CCAGW: Biennial Budget a Winner for Taxpayers
Press Release
| For Immediate Release | Contact: Daytime: Jessica Shoemaker (202) 467-5318 |
| March 30, 2006 | After hours: Tom Finnigan 202-253-3852 |
(Washington, D.C.) – The Council for Citizens Against Government Waste (CCAGW) today encouraged Congress to switch from an annual to a biennial budget cycle.
“The annual budget process is an all-consuming enterprise that leaves little time for oversight,” CCAGW President Tom Schatz said. “Biennial budgeting would encourage accountability and restrict Congress’s opportunities to spend.”
Twenty-one states now practice biennial budgeting. In the form favored by CCAGW, Congress spends the first session establishing a consensus on budget goals and funding levels. The second session is reserved for oversight. The plan would include mechanisms to control supplemental bills. Increased oversight of programs would mitigate mismanagement and inefficiency and give lawmakers a chance to target the wasteful and poorly performing programs for elimination.

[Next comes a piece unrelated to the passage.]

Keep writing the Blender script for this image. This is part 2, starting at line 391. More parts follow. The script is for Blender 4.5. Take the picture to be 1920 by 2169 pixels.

For the last six years, Congress has failed to pass a complete federal budget before the start of the fiscal year. Congress resorted to omnibus appropriations bills for six of the seven fiscal years from 1999 to 2005. Almost 20 percent of the discretionary budget in fiscal 2006, or $159 billion, is unauthorized.
Sen. Pete Domenici’s (R-N.M.) proposed legislation (S.877) for a biennial budget has 20 co-sponsors. In May 2005, a similar bill in the House (H.R. 2644) was introduced by Rep. David Dreier (R-Calif.) and referred to the House Budget Committee.
“Currently, the budget process is rigged to promote more and more spending,” Schatz said. “A biennial budget would provide a long-term perspective and allow members of Congress to devote more time in office to investigating more important matters, such as ways to make the government more efficient and effective.”
The Council for Citizens Against Government Waste is the lobbying arm of Citizens Against Government Waste, a nonpartisan, nonprofit organization dedicated to eliminating waste, fraud, abuse, and mismanagement in government.